SAN DIEGO COUNTY, Calif. — When it comes to your SDG&E bill, there is no one size fits all.
Many of us pay different rates depending on where we live and how much electricity we use.
Q: What is SDG&E’s tier system?
A: It includes tier 1, tier 2, and what's known as a ‘Super Usage Surcharge,’ which is actually the same rate as tier 2.
Q: How does it work?
A: The more energy you use, the more expensive it becomes per kilowatt hour. Your consumption is measured against a baseline set by the California Public Utilities Commission.
Q: What determines your baseline?
A: Your baseline depends on several factors, including time of year and where you live. There are four zones: coastal, inland, mountain or desert.
Any kilowatt hour beyond what your baseline allows is charged at a higher rate.
Here’s an example: A homeowner who lives inland has a baseline of 288 kilowatt hours.
Under tier 1, she can use up to 130% of her baseline at an average rate of 38 cents per kilowatt hour.

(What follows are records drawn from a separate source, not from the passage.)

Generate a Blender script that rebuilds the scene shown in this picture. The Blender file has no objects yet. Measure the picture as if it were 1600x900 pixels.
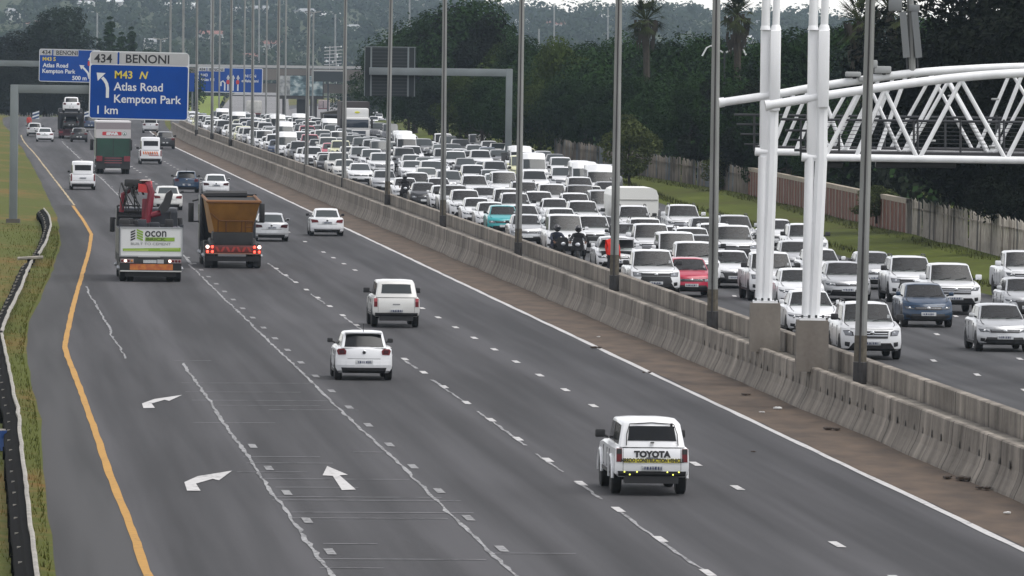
import bpy, bmesh, math, random
from mathutils import Matrix, Vector
random.seed(7)
S = bpy.context.scene
COL = S.collection
# ------------------------------------------------------------------ camera
FPX, HC, ROLL = 13000.0, 9.2, 0.0125          # focal length in photo pixels, eye height, roll
PITCH = math.atan(370 / FPX)
cam = bpy.data.cameras.new('camera'); camo = bpy.data.objects.new('camera', cam); COL.objects.link(camo)
cam.sensor_width = 36; cam.lens = FPX / 1600 * 36; cam.clip_start = 1; cam.clip_end = 30000
camo.matrix_world = Matrix.Translation((0, 0, HC)) @ Matrix.Rotation(math.pi/2 - PITCH, 4, 'X') @ Matrix.Rotation(ROLL, 4, 'Z')
S.camera = camo
# ------------------------------------------------------------------ light
SUN_EL, SUN_AZ = 66, 112
W = bpy.data.worlds.new('World'); S.world = W; W.use_nodes = True
nt = W.node_tree; nt.nodes.clear()
sky = nt.nodes.new('ShaderNodeTexSky'); sky.sky_type = 'NISHITA'; sky.sun_disc = False
sky.sun_elevation = math.radians(SUN_EL); sky.sun_rotation = math.radians(SUN_AZ)
sky.altitude = 1600; sky.air_density = 1.0; sky.dust_density = 1.6; sky.ozone_density = 1.0
hs = nt.nodes.new('ShaderNodeHueSaturation'); hs.inputs['Saturation'].default_value = 0.22
mx = nt.nodes.new('ShaderNodeMix'); mx.data_type = 'RGBA'; mx.blend_type = 'MULTIPLY'; mx.inputs[0].default_value = 1
mx.inputs[7].default_value = (1.0, 0.965, 0.945, 1)
bg = nt.nodes.new('ShaderNodeBackground'); bg.inputs[1].default_value = 0.15
wo = nt.nodes.new('ShaderNodeOutputWorld')
nt.links.new(sky.outputs[0], hs.inputs['Color']); nt.links.new(hs.outputs[0], mx.inputs[6])
nt.links.new(mx.outputs[2], bg.inputs[0]); nt.links.new(bg.outputs[0], wo.inputs[0])
sl = bpy.data.lights.new('sun', 'SUN'); sl.energy = 1.5; sl.angle = math.radians(50); sl.color = (1, .97, .93)
so = bpy.data.objects.new('sun', sl); COL.objects.link(so)
_az = math.radians(SUN_AZ); _el = math.radians(SUN_EL)
_sd = Vector((math.sin(_az)*math.cos(_el), math.cos(_az)*math.cos(_el), math.sin(_el)))
so.rotation_euler = _sd.to_track_quat('Z', 'Y').to_euler()
vs = S.view_settings; vs.view_transform = 'Standard'; vs.look = 'None'; vs.exposure = 0.8; vs.gamma = 1
vs.use_curve_mapping = False
S.render.engine = 'CYCLES'; S.cycles.use_denoising = True; S.cycles.sample_clamp_indirect = 4; S.cycles.sample_clamp_direct = 8
S.cycles.max_bounces = 5; S.cycles.transparent_max_bounces = 4; S.cycles.volume_bounces = 1
S.render.use_persistent_data = False
# ------------------------------------------------------------------ geometry of the place
def ray(px, py):
    u = px-800; v = py-450; c, s = math.cos(ROLL), math.sin(ROLL)
    u2 = u*c+v*s; v2 = -u*s+v*c
    return Vector((u2, FPX*math.cos(PITCH)-v2*math.sin(PITCH), -FPX*math.sin(PITCH)-v2*math.cos(PITCH)))
def P(px, py, z=0.0):
    d = ray(px, py); t = (z-HC)/d.z
    return Vector((d.x*t, d.y*t, z))
def PY(px, py, Y):
    d = ray(px, py); t = Y/d.y
    return Vector((d.x*t, Y, HC+d.z*t))
def PP(px, py, q, n):
    d = ray(px, py); o = Vector((0, 0, HC)); t = (q-o).dot(n)/d.dot(n)
    return o+d*t
def XE(Y): return 20.0-.0669*Y+.000046*max(0, Y-760)**2      # white edge line beside the barrier
def slope(Y): return -.0669+.000092*max(0, Y-760)
def zprof(Y):
    if Y < 1050: return 0.0
    if Y < 1450:
        t = (Y-1050)/400; return -5.0*t*t*(3-2*t)
    return -5.0
def zr(Y):                                                     # the right carriageway lies higher near the camera
    t = min(1, max(0, (Y-760)/250)); return .65*(1-t*t*(3-2*t))+zprof(Y)
def interp(x, pts):
    if x <= pts[0][0]: return pts[0][1]
    for a, b in zip(pts, pts[1:]):
        if x <= b[0]: return a[1]+(b[1]-a[1])*(x-a[0])/(b[0]-a[0])
    return pts[-1][1]
RD = Vector((-.0669, 1, 0)).normalized(); RN = Vector((1, .0669, 0)).normalized()
# ------------------------------------------------------------------ materials
MATS = {}
def M(name, col, rough=.6, metal=0., noise=0., nscale=6., spec=.5, emit=0., coat=0., bump=0., stretch=None, col2=None, nfac=None):
    if name in MATS: return MATS[name]
    m = bpy.data.materials.new(name); m.use_nodes = True; t = m.node_tree; b = t.nodes['Principled BSDF']
    b.inputs['Base Color'].default_value = (*col, 1); b.inputs['Roughness'].default_value = rough
    b.inputs['Metallic'].default_value = metal; b.inputs['Specular IOR Level'].default_value = spec
    if coat: b.inputs['Coat Weight'].default_value = coat; b.inputs['Coat Roughness'].default_value = .08
    if emit:
        b.inputs['Emission Color'].default_value = (*col, 1); b.inputs['Emission Strength'].default_value = emit
    if noise or bump or col2:
        tc = t.nodes.new('ShaderNodeTexCoord'); mp = t.nodes.new('ShaderNodeMapping')
        if stretch: mp.inputs['Scale'].default_value = stretch
        n = t.nodes.new('ShaderNodeTexNoise'); n.inputs['Scale'].default_value = nscale; n.inputs['Detail'].default_value = 5
        t.links.new(tc.outputs['Object'], mp.inputs[0]); t.links.new(mp.outputs[0], n.inputs['Vector'])
        r = t.nodes.new('ShaderNodeValToRGB'); r.color_ramp.elements[0].position = .32; r.color_ramp.elements[1].position = .68
        c2 = col2 or tuple(c*(1-noise) for c in col)
        r.color_ramp.elements[0].color = (*c2, 1); r.color_ramp.elements[1].color = (*col, 1)
        t.links.new(n.outputs['Fac'], r.inputs[0]); t.links.new(r.outputs[0], b.inputs['Base Color'])
        if bump:
            bp = t.nodes.new('ShaderNodeBump'); bp.inputs['Strength'].default_value = bump; bp.inputs['Distance'].default_value = .05
            t.links.new(n.outputs['Fac'], bp.inputs['Height']); t.links.new(bp.outputs[0], b.inputs['Normal'])
    MATS[name] = m; return m
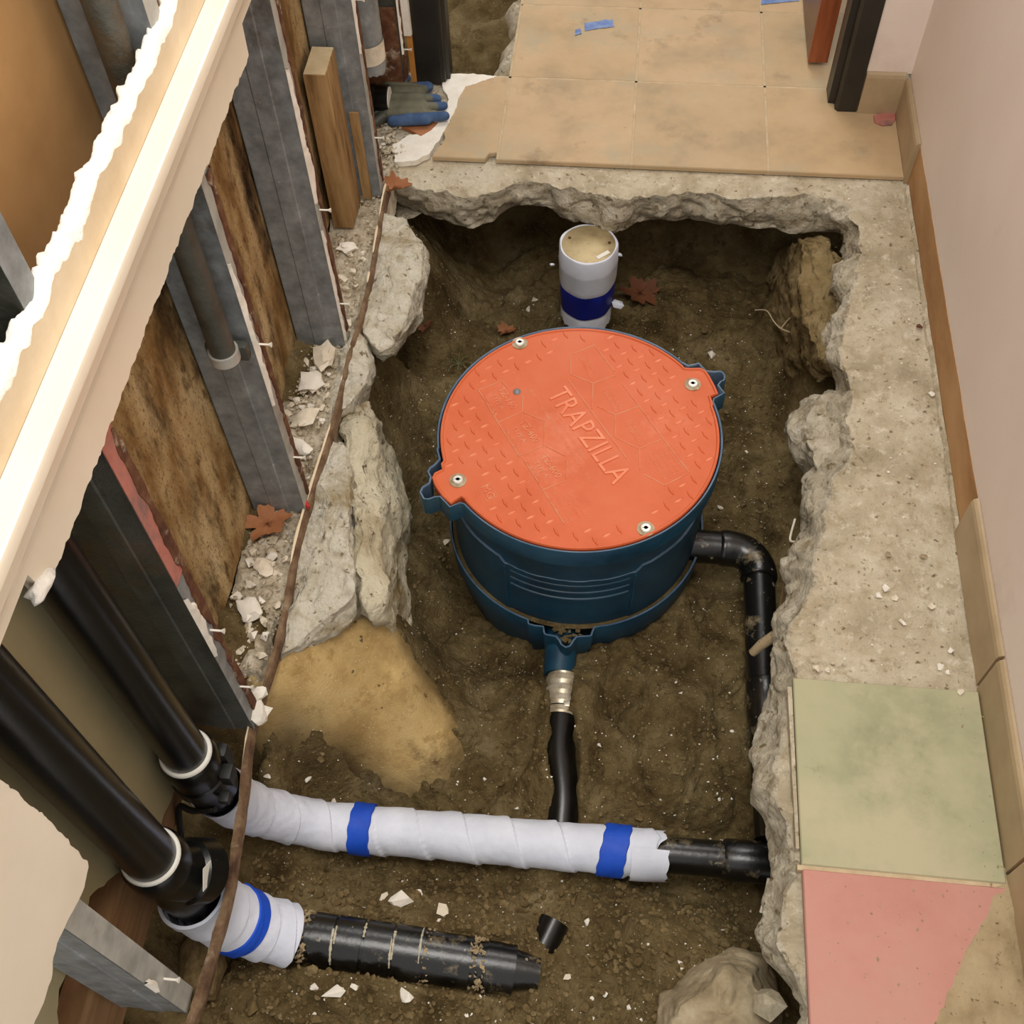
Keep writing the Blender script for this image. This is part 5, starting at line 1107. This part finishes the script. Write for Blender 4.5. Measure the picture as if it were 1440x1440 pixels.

Under tier 2, anything between 130 and 399% of her baseline goes up to an average rate of 48 cents per kilowatt hour.
She used 568 kilowatt hours, and therefor was charged the tier 1 rate up until she went above the 130 percent threshold, at which point, she was charged the tier 2 rate for the rest.
Q: Can I change my baseline?
A: No.
Q: What are my options?
A: You can opt into different 'time of use' pricing plans, which charge different amounts per kilowatt hour depending on the time of day you're using energy and how much you're using.
Essentially, it's the customer forecasting their usage. Every SDG&E customer automatically defaults into the 'TOU-DR1 Pricing Plan.'
You can switch at any time, but once you do, you're locked in for one year, unless you have a qualifying event such as buying an electric car.